■ What needs to be done: Select and copy out every line in the records containing "picture".

■ Provided records:
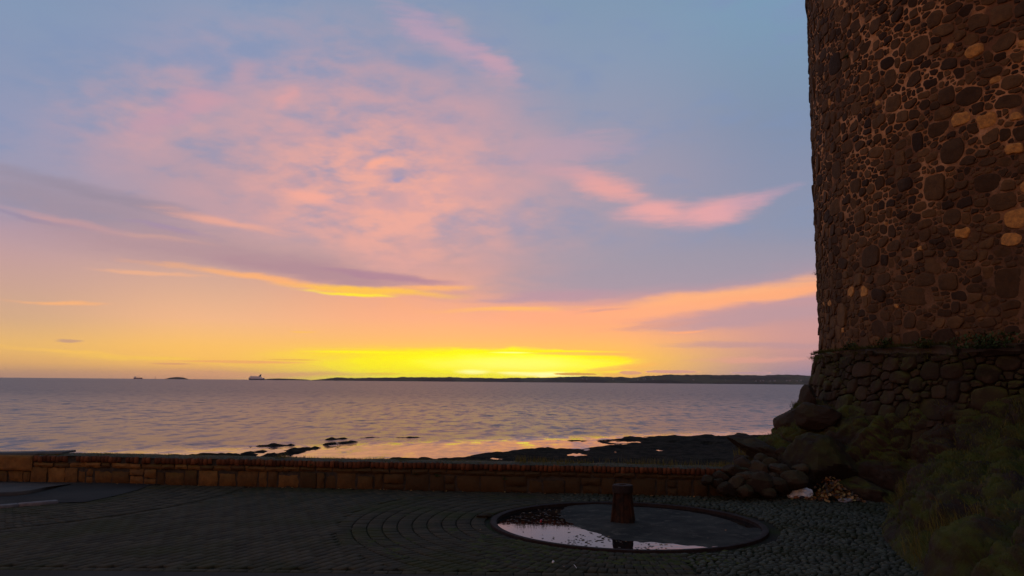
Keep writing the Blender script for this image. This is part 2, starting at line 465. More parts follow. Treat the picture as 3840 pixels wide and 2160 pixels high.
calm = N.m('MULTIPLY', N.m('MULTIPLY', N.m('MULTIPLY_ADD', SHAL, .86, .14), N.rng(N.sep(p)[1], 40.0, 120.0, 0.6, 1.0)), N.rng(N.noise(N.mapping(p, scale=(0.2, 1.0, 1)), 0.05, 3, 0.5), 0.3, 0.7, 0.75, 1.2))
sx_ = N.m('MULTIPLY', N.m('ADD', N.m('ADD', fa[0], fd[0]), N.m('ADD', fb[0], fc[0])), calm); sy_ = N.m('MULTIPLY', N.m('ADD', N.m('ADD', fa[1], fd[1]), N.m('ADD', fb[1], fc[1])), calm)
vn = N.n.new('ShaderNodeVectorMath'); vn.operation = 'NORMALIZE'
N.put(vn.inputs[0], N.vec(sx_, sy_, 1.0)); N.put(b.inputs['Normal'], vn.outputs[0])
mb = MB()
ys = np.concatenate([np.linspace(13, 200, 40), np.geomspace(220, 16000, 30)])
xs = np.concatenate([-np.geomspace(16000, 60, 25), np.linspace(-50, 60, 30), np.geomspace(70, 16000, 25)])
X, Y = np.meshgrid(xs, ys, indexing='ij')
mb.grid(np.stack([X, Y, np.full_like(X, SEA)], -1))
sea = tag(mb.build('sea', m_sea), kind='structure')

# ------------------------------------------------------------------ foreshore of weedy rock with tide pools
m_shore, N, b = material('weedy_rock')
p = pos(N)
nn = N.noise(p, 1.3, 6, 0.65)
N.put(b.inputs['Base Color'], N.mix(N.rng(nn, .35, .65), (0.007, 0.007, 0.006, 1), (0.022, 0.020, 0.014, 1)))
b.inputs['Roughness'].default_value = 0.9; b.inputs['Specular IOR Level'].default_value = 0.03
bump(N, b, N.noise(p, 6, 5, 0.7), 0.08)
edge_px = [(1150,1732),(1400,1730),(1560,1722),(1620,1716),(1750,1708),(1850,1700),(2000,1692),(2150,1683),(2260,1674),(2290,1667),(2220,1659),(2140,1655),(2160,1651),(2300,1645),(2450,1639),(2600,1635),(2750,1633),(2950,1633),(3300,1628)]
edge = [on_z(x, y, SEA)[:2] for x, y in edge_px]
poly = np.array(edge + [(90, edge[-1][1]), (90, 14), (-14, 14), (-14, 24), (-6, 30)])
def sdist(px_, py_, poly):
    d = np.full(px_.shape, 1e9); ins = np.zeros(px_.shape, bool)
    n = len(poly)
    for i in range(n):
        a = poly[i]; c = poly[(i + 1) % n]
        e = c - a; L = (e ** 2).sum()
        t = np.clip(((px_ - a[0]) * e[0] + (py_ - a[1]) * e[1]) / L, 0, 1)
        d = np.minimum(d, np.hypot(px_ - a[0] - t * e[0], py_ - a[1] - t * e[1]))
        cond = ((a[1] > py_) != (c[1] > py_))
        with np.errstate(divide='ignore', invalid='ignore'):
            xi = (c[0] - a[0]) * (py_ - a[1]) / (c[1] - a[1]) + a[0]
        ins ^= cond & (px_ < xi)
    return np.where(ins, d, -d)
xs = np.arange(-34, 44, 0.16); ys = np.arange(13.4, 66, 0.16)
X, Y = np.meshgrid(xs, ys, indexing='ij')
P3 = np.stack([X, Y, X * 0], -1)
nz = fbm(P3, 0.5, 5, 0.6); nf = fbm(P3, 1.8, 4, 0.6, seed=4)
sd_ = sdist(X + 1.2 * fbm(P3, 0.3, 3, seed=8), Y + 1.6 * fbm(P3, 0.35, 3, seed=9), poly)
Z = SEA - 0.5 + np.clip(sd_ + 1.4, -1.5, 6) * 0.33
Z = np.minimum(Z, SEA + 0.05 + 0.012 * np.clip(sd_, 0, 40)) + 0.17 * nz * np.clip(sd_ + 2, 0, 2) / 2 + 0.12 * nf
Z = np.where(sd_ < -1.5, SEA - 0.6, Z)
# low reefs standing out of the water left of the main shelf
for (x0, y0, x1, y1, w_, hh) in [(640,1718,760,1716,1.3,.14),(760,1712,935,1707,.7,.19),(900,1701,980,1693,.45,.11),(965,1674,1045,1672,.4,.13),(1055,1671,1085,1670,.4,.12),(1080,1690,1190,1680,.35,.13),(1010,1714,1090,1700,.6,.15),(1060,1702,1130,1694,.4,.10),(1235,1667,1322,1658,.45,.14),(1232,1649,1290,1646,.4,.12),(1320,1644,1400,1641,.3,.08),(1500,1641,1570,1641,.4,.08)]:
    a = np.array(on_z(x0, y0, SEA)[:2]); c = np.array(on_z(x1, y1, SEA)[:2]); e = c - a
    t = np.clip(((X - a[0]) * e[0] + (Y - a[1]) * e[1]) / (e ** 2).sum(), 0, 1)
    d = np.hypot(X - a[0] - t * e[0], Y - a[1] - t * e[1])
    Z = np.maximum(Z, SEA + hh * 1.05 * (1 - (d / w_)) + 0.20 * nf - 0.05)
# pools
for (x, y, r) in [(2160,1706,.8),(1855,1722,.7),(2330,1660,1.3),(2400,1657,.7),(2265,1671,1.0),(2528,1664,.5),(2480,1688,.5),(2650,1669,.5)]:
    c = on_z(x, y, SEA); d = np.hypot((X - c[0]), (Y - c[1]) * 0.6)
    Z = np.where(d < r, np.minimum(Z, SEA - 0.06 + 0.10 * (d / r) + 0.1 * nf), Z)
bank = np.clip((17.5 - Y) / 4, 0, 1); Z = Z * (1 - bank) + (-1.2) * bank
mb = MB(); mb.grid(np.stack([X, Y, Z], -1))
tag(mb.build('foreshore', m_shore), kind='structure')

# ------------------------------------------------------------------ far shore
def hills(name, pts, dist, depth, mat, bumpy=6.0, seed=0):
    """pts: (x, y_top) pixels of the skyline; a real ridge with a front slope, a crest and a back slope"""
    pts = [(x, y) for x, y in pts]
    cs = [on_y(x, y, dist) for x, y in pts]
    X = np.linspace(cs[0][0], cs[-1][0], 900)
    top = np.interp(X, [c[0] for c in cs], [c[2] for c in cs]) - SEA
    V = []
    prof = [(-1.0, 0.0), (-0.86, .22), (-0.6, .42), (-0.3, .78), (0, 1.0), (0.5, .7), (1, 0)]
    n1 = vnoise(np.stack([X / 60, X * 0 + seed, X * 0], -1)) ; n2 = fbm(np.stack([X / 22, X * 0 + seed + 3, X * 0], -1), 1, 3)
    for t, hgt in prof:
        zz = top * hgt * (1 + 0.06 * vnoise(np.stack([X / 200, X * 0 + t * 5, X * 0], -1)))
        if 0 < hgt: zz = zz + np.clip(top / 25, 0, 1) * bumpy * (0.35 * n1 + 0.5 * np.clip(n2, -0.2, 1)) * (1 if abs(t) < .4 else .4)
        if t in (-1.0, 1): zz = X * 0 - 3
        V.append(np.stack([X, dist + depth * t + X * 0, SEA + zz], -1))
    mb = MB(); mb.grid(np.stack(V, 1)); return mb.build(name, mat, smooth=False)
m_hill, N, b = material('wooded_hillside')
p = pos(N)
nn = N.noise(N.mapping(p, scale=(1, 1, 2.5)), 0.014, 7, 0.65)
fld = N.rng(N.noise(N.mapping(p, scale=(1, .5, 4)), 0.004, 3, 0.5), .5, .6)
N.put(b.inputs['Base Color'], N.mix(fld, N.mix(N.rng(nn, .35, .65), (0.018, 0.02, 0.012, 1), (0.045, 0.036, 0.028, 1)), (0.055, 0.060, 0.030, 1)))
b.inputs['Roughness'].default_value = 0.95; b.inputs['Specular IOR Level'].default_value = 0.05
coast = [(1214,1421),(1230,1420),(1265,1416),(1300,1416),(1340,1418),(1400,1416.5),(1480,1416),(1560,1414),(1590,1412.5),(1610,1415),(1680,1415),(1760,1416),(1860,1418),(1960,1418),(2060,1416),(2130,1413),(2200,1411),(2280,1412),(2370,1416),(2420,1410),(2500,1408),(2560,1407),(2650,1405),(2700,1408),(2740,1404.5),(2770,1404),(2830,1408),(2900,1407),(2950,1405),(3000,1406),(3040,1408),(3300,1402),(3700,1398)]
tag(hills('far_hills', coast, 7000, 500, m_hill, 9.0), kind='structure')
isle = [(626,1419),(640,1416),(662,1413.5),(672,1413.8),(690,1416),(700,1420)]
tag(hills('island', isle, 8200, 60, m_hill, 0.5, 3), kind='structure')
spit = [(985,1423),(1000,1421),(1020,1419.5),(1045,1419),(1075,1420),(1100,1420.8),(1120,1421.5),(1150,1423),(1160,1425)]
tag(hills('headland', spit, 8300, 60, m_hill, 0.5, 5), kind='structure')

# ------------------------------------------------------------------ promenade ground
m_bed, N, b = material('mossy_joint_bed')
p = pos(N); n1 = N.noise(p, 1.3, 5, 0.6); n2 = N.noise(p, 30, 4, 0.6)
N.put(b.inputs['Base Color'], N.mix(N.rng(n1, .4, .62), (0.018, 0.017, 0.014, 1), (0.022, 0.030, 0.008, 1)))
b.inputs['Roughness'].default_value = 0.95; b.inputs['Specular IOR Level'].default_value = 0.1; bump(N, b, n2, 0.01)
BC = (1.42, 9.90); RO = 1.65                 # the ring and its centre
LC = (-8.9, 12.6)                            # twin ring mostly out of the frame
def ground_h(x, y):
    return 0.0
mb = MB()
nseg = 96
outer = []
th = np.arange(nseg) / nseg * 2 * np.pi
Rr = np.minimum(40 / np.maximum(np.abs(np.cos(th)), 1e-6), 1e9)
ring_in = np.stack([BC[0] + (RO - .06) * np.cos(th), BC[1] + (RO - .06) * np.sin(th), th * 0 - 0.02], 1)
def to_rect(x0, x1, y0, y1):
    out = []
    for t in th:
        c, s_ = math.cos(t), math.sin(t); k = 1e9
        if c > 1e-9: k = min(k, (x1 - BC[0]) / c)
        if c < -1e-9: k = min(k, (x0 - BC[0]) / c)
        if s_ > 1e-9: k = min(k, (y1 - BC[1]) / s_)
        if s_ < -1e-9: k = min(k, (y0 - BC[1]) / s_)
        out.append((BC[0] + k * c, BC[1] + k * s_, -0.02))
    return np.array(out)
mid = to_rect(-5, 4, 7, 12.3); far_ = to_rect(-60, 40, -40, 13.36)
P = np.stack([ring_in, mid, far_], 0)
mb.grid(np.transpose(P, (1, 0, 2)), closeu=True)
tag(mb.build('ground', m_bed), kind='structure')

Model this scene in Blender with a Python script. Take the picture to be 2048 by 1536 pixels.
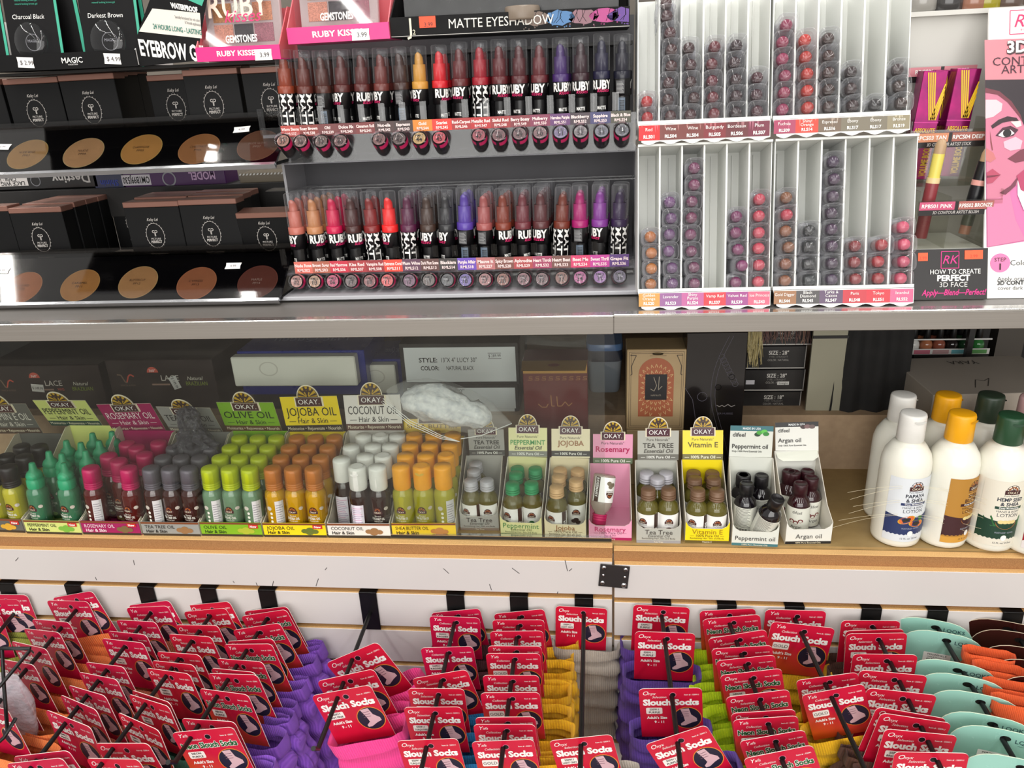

■ Answer to this task:
Keep writing the Blender script for this image. This is part 2, starting at line 465. More parts follow. Treat the picture as 3840 pixels wide and 2160 pixels high.
Model this scene in Blender with a Python script. Take the picture to be 2048 by 1536 pixels.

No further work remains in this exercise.